Seeking for a ghost town experience? Goldfield, with the small western settlements and mineral wealth that gave life to its inhabitants it’s a perfect stop. The ghost town is located in Nevada and is not far from the California border.
The Goldfield, like most boom towns, it withered when precious metal grew increasingly more difficult to find.

Prospectors discovered gold here in 1902, and Goldfield soon grew into a grand center of mining, rail traffic, and commerce. Residents built a city hall, grand for its time, which still stands. Thick stone walls keep it cool inside and western memorabilia lines the walls, including examples of many brands used by ranchers throughout the region.
The nearby Goldfield Hotel built it 1907 by the time was a luxurious four-story edifice within one-hundred and fifty rooms, an electric elevator, and crystal chandeliers in every room.

The Ghost Adventures and Ghost Hunters television shows have tracked paranormal activity there, with the crew of the former program claiming to have encountered high levels of spectral activity. With population of only around two hundred, everyone knows who has the keys of the hotel so you can enjoy the tour inside its old walls!
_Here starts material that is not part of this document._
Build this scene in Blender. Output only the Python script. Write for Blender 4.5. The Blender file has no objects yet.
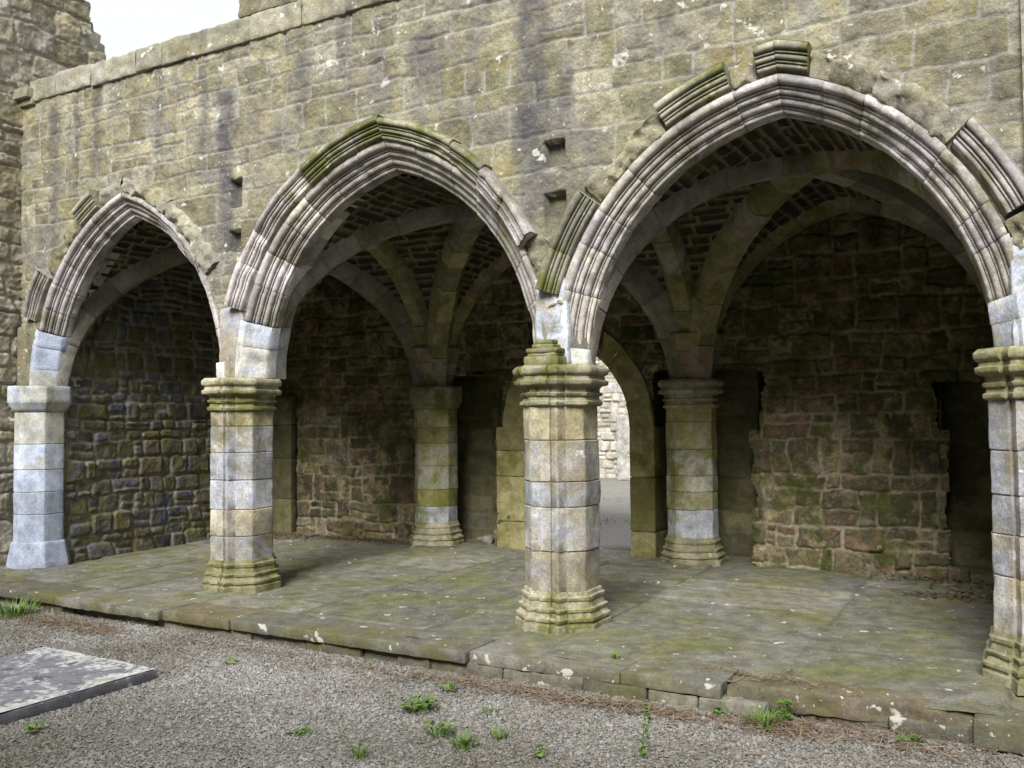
import bpy, math
import numpy as np
from mathutils import Matrix
sc = bpy.context.scene
COL = sc.collection
RS = np.random.RandomState

# ------------------------------------------------------------------ noise
def _h(ix, iy, iz, seed):
    M = np.uint64(0xFFFFFFFF)
    n = (ix.astype(np.int64)*374761393 + iy.astype(np.int64)*668265263 + iz.astype(np.int64)*2147483647 + seed*974634777).astype(np.uint64) & M
    n = ((n ^ (n >> np.uint64(13))) * np.uint64(1274126177)) & M
    n = ((n ^ (n >> np.uint64(16))) * np.uint64(2246822519)) & M
    n = n ^ (n >> np.uint64(15))
    return (n & np.uint64(0xFFFFFF)).astype(np.float64)/float(0xFFFFFF)
def noise(x, y, z=0.0, seed=0):
    x, y, z = np.broadcast_arrays(np.asarray(x, float), np.asarray(y, float), np.asarray(z, float))
    fx, fy, fz = np.floor(x), np.floor(y), np.floor(z)
    tx, ty, tz = x-fx, y-fy, z-fz
    tx, ty, tz = [t*t*(3-2*t) for t in (tx, ty, tz)]
    r = 0
    for a in (0, 1):
        for b in (0, 1):
            for c in (0, 1):
                w = (tx if a else 1-tx)*(ty if b else 1-ty)*(tz if c else 1-tz)
                r = r + w*_h(fx+a, fy+b, fz+c, seed)
    return r*2-1
def fbm(x, y, z=0.0, seed=0, o=4):
    r, a, f = 0, .5, 1.0
    for i in range(o):
        r = r + a*noise(np.asarray(x)*f+i*17.3, np.asarray(y)*f-i*9.1, np.asarray(z)*f+i*3.7, seed+i)
        a *= .5; f *= 2.03
    return r
def sstep(a, b, x):
    t = np.clip((x-a)/(b-a), 0, 1); return t*t*(3-2*t)

# ------------------------------------------------------------------ mesh helpers
class Acc:
    def __init__(s): s.v, s.f3, s.f4, s.a, s.n = [], [], [], [], 0
    def add(s, V, quads=None, tris=None, attr=None):
        V = np.asarray(V, float).reshape(-1, 3)
        if attr is None: attr = (.5, .5, 0, .5)
        A = np.asarray(attr, float)
        if A.ndim == 1: A = np.tile(A, (len(V), 1))
        s.v.append(V); s.a.append(A)
        if quads is not None and len(quads): s.f4.append(np.asarray(quads).reshape(-1, 4)+s.n)
        if tris is not None and len(tris): s.f3.append(np.asarray(tris).reshape(-1, 3)+s.n)
        s.n += len(V)
    def grid(s, P, A, keep=None, flip=False):
        n, m = P.shape[:2]
        i = np.arange(n*m).reshape(n, m)
        q = np.stack([i[:-1, :-1], i[1:, :-1], i[1:, 1:], i[:-1, 1:]], -1)
        if flip: q = q[..., ::-1]
        q = q.reshape(-1, 4)
        if keep is not None: q = q[keep.reshape(-1)]
        used = np.unique(q); mp = np.full(n*m, -1); mp[used] = np.arange(len(used))
        s.add(P.reshape(-1, 3)[used], mp[q], None, A.reshape(-1, 4)[used])
    def build(s, name, mat, parent=None, sharp=None, smooth=True, org=None):
        V = np.concatenate(s.v); A = np.concatenate(s.a)
        f4 = np.concatenate(s.f4) if s.f4 else np.zeros((0, 4), int)
        f3 = np.concatenate(s.f3) if s.f3 else np.zeros((0, 3), int)
        if org is None:
            org = np.array(parent.matrix_basis.translation) if parent is not None else np.zeros(3)
            pp = parent.parent if parent is not None else None
            while pp is not None:
                org = org+np.array(pp.matrix_basis.translation); pp = pp.parent
        else: org = np.asarray(org, float)
        me = bpy.data.meshes.new(name)
        me.vertices.add(len(V)); me.vertices.foreach_set('co', (V-org).astype(np.float32).ravel())
        nl = f4.size+f3.size; me.loops.add(nl)
        me.loops.foreach_set('vertex_index', np.concatenate([f4.ravel(), f3.ravel()]).astype(np.int32))
        me.polygons.add(len(f4)+len(f3))
        st = np.concatenate([np.arange(len(f4))*4, f4.size+np.arange(len(f3))*3]).astype(np.int32)
        me.polygons.foreach_set('loop_start', st)
        me.update(calc_edges=True); me.validate()
        at = me.attributes.new('st', 'FLOAT_COLOR', 'POINT')
        at.data.foreach_set('color', A.astype(np.float32).ravel())
        me.polygons.foreach_set('use_smooth', np.full(len(me.polygons), smooth))
        if sharp: me.set_sharp_from_angle(angle=math.radians(sharp))
        me.materials.append(mat)
        o = bpy.data.objects.new(name, me); COL.objects.link(o)
        if parent is not None: o.parent = parent
        else: o.location = org
        return o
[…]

Walking around town, you’ll see many ruins. These range from a crumbling motel, once some entrepreneur’s dream, to collapsing wooden houses to a lonely stone arch that once gave access to some fine building. A sad, moldering three-story schoolhouse occupies the center of town, as if in mourning. Most of the town exists in a state of decay.
A short walk to the west, you’ll find a strange monument with dozens of vehicles being partially buried, usually nose down, with the exposed surfaces painted and graffitied. Like many of the Southwest’s weird sights, at the Goldfield is nothing that tells you who built the monument, or why.